##### Source data #####
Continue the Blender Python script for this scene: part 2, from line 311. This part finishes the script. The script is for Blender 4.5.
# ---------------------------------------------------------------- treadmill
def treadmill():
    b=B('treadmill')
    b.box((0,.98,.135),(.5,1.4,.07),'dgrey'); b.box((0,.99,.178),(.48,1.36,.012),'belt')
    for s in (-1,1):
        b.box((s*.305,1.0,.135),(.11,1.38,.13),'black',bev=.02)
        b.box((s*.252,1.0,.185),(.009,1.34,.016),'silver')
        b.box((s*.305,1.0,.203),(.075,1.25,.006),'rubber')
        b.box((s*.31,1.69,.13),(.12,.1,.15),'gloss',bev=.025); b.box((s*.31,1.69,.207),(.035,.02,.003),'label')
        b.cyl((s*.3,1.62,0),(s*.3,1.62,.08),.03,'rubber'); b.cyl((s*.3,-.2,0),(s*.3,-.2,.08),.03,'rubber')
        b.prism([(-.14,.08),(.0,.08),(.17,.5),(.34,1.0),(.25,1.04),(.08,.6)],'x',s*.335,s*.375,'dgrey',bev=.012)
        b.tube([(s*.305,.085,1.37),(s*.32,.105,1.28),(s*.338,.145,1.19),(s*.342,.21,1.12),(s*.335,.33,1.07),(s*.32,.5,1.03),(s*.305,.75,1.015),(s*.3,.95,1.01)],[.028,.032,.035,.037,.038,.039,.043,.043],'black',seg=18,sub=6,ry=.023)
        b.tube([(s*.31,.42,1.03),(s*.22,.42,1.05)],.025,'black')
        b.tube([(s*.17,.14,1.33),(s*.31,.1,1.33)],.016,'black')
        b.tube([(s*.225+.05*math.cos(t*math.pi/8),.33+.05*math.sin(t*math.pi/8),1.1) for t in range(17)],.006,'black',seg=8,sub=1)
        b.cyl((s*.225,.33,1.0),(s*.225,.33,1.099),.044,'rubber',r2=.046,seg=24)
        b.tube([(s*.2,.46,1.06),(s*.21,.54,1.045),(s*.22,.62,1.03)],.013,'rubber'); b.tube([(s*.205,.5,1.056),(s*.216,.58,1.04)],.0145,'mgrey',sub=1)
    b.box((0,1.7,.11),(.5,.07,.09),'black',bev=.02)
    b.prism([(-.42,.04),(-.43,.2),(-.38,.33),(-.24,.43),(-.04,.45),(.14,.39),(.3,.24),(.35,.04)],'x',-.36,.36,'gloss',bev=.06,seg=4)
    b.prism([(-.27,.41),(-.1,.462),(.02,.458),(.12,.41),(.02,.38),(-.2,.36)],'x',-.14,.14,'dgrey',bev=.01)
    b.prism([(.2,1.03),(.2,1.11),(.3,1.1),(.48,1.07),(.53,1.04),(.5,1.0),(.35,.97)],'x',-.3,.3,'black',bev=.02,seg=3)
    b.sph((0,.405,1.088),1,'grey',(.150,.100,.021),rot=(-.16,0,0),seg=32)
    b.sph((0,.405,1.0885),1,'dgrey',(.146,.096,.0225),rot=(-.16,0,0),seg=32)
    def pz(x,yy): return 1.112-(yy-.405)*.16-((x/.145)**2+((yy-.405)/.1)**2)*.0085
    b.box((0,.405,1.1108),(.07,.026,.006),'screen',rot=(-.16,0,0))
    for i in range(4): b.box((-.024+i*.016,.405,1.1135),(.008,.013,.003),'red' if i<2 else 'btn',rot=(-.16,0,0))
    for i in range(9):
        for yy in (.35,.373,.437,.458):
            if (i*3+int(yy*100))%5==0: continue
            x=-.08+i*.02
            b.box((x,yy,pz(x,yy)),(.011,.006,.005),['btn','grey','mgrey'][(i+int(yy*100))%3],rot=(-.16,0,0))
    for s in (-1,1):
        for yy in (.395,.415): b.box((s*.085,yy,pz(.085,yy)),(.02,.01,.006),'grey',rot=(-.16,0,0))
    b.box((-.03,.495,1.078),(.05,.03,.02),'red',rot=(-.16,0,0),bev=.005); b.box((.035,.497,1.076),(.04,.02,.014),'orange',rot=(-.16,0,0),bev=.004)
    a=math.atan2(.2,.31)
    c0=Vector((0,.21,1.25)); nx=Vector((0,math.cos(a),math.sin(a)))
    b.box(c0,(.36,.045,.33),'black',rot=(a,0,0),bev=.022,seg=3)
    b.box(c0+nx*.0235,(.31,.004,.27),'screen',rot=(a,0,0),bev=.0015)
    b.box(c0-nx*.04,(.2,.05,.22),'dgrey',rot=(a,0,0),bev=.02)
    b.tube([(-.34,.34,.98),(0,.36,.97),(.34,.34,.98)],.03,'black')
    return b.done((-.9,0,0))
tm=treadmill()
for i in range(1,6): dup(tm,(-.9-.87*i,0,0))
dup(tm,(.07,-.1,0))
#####
Aim: All of the lines above must be returned exactly.

Output:
Continue the Blender Python script for this scene: part 2, from line 311. This part finishes the script. The script is for Blender 4.5.
# ---------------------------------------------------------------- treadmill
def treadmill():
    b=B('treadmill')
    b.box((0,.98,.135),(.5,1.4,.07),'dgrey'); b.box((0,.99,.178),(.48,1.36,.012),'belt')
    for s in (-1,1):
        b.box((s*.305,1.0,.135),(.11,1.38,.13),'black',bev=.02)
        b.box((s*.252,1.0,.185),(.009,1.34,.016),'silver')
        b.box((s*.305,1.0,.203),(.075,1.25,.006),'rubber')
        b.box((s*.31,1.69,.13),(.12,.1,.15),'gloss',bev=.025); b.box((s*.31,1.69,.207),(.035,.02,.003),'label')
        b.cyl((s*.3,1.62,0),(s*.3,1.62,.08),.03,'rubber'); b.cyl((s*.3,-.2,0),(s*.3,-.2,.08),.03,'rubber')
        b.prism([(-.14,.08),(.0,.08),(.17,.5),(.34,1.0),(.25,1.04),(.08,.6)],'x',s*.335,s*.375,'dgrey',bev=.012)
        b.tube([(s*.305,.085,1.37),(s*.32,.105,1.28),(s*.338,.145,1.19),(s*.342,.21,1.12),(s*.335,.33,1.07),(s*.32,.5,1.03),(s*.305,.75,1.015),(s*.3,.95,1.01)],[.028,.032,.035,.037,.038,.039,.043,.043],'black',seg=18,sub=6,ry=.023)
        b.tube([(s*.31,.42,1.03),(s*.22,.42,1.05)],.025,'black')
        b.tube([(s*.17,.14,1.33),(s*.31,.1,1.33)],.016,'black')
        b.tube([(s*.225+.05*math.cos(t*math.pi/8),.33+.05*math.sin(t*math.pi/8),1.1) for t in range(17)],.006,'black',seg=8,sub=1)
        b.cyl((s*.225,.33,1.0),(s*.225,.33,1.099),.044,'rubber',r2=.046,seg=24)
        b.tube([(s*.2,.46,1.06),(s*.21,.54,1.045),(s*.22,.62,1.03)],.013,'rubber'); b.tube([(s*.205,.5,1.056),(s*.216,.58,1.04)],.0145,'mgrey',sub=1)
    b.box((0,1.7,.11),(.5,.07,.09),'black',bev=.02)
    b.prism([(-.42,.04),(-.43,.2),(-.38,.33),(-.24,.43),(-.04,.45),(.14,.39),(.3,.24),(.35,.04)],'x',-.36,.36,'gloss',bev=.06,seg=4)
    b.prism([(-.27,.41),(-.1,.462),(.02,.458),(.12,.41),(.02,.38),(-.2,.36)],'x',-.14,.14,'dgrey',bev=.01)
    b.prism([(.2,1.03),(.2,1.11),(.3,1.1),(.48,1.07),(.53,1.04),(.5,1.0),(.35,.97)],'x',-.3,.3,'black',bev=.02,seg=3)
    b.sph((0,.405,1.088),1,'grey',(.150,.100,.021),rot=(-.16,0,0),seg=32)
    b.sph((0,.405,1.0885),1,'dgrey',(.146,.096,.0225),rot=(-.16,0,0),seg=32)
    def pz(x,yy): return 1.112-(yy-.405)*.16-((x/.145)**2+((yy-.405)/.1)**2)*.0085
    b.box((0,.405,1.1108),(.07,.026,.006),'screen',rot=(-.16,0,0))
    for i in range(4): b.box((-.024+i*.016,.405,1.1135),(.008,.013,.003),'red' if i<2 else 'btn',rot=(-.16,0,0))
    for i in range(9):
        for yy in (.35,.373,.437,.458):
            if (i*3+int(yy*100))%5==0: continue
            x=-.08+i*.02
            b.box((x,yy,pz(x,yy)),(.011,.006,.005),['btn','grey','mgrey'][(i+int(yy*100))%3],rot=(-.16,0,0))
    for s in (-1,1):
        for yy in (.395,.415): b.box((s*.085,yy,pz(.085,yy)),(.02,.01,.006),'grey',rot=(-.16,0,0))
    b.box((-.03,.495,1.078),(.05,.03,.02),'red',rot=(-.16,0,0),bev=.005); b.box((.035,.497,1.076),(.04,.02,.014),'orange',rot=(-.16,0,0),bev=.004)
    a=math.atan2(.2,.31)
    c0=Vector((0,.21,1.25)); nx=Vector((0,math.cos(a),math.sin(a)))
    b.box(c0,(.36,.045,.33),'black',rot=(a,0,0),bev=.022,seg=3)
    b.box(c0+nx*.0235,(.31,.004,.27),'screen',rot=(a,0,0),bev=.0015)
    b.box(c0-nx*.04,(.2,.05,.22),'dgrey',rot=(a,0,0),bev=.02)
    b.tube([(-.34,.34,.98),(0,.36,.97),(.34,.34,.98)],.03,'black')
    return b.done((-.9,0,0))
tm=treadmill()
for i in range(1,6): dup(tm,(-.9-.87*i,0,0))
dup(tm,(.07,-.1,0))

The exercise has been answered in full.